— start —
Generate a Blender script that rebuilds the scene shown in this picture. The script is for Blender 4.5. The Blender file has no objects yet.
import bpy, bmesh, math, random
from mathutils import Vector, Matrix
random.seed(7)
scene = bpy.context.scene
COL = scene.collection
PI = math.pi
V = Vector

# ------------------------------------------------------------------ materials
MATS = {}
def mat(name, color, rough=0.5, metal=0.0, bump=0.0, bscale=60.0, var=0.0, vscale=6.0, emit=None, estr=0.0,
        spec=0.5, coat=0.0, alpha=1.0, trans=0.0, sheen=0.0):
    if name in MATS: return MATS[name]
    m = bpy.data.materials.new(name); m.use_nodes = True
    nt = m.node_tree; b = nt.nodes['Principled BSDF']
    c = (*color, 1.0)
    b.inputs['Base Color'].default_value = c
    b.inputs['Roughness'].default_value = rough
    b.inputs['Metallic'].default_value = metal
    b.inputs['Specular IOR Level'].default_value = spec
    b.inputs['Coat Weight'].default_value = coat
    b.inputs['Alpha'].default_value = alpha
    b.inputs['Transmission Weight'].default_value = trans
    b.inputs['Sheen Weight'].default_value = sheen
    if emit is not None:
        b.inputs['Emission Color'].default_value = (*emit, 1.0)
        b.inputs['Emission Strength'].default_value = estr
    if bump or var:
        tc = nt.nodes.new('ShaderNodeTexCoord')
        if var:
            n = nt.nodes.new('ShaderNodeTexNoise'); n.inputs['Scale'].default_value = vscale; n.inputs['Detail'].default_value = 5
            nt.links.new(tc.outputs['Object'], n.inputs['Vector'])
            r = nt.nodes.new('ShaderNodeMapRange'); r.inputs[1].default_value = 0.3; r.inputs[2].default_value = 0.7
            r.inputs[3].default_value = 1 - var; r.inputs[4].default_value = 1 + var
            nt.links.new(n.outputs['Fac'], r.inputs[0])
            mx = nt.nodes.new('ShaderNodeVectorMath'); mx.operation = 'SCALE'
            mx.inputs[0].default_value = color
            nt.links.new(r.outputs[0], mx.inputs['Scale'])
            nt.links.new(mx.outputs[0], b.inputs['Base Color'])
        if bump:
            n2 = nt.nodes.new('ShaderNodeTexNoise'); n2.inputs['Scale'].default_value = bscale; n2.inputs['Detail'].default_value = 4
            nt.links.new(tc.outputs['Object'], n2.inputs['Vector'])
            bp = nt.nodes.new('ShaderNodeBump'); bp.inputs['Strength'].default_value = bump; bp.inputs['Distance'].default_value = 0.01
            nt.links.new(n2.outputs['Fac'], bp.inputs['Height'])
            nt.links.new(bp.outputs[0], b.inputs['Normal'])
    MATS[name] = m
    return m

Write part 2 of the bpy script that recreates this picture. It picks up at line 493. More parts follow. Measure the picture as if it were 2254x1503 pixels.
— end —
● Task goal
Repeat the listing in full, keeping every line exactly as it is.

● Result
Generate a Blender script that rebuilds the scene shown in this picture. The script is for Blender 4.5. The Blender file has no objects yet.
import bpy, bmesh, math, random
from mathutils import Vector, Matrix
random.seed(7)
scene = bpy.context.scene
COL = scene.collection
PI = math.pi
V = Vector

# ------------------------------------------------------------------ materials
MATS = {}
def mat(name, color, rough=0.5, metal=0.0, bump=0.0, bscale=60.0, var=0.0, vscale=6.0, emit=None, estr=0.0,
        spec=0.5, coat=0.0, alpha=1.0, trans=0.0, sheen=0.0):
    if name in MATS: return MATS[name]
    m = bpy.data.materials.new(name); m.use_nodes = True
    nt = m.node_tree; b = nt.nodes['Principled BSDF']
    c = (*color, 1.0)
    b.inputs['Base Color'].default_value = c
    b.inputs['Roughness'].default_value = rough
    b.inputs['Metallic'].default_value = metal
    b.inputs['Specular IOR Level'].default_value = spec
    b.inputs['Coat Weight'].default_value = coat
    b.inputs['Alpha'].default_value = alpha
    b.inputs['Transmission Weight'].default_value = trans
    b.inputs['Sheen Weight'].default_value = sheen
    if emit is not None:
        b.inputs['Emission Color'].default_value = (*emit, 1.0)
        b.inputs['Emission Strength'].default_value = estr
    if bump or var:
        tc = nt.nodes.new('ShaderNodeTexCoord')
        if var:
            n = nt.nodes.new('ShaderNodeTexNoise'); n.inputs['Scale'].default_value = vscale; n.inputs['Detail'].default_value = 5
            nt.links.new(tc.outputs['Object'], n.inputs['Vector'])
            r = nt.nodes.new('ShaderNodeMapRange'); r.inputs[1].default_value = 0.3; r.inputs[2].default_value = 0.7
            r.inputs[3].default_value = 1 - var; r.inputs[4].default_value = 1 + var
            nt.links.new(n.outputs['Fac'], r.inputs[0])
            mx = nt.nodes.new('ShaderNodeVectorMath'); mx.operation = 'SCALE'
            mx.inputs[0].default_value = color
            nt.links.new(r.outputs[0], mx.inputs['Scale'])
            nt.links.new(mx.outputs[0], b.inputs['Base Color'])
        if bump:
            n2 = nt.nodes.new('ShaderNodeTexNoise'); n2.inputs['Scale'].default_value = bscale; n2.inputs['Detail'].default_value = 4
            nt.links.new(tc.outputs['Object'], n2.inputs['Vector'])
            bp = nt.nodes.new('ShaderNodeBump'); bp.inputs['Strength'].default_value = bump; bp.inputs['Distance'].default_value = 0.01
            nt.links.new(n2.outputs['Fac'], bp.inputs['Height'])
            nt.links.new(bp.outputs[0], b.inputs['Normal'])
    MATS[name] = m
    return m

Write part 2 of the bpy script that recreates this picture. It picks up at line 493. More parts follow. Measure the picture as if it were 2254x1503 pixels.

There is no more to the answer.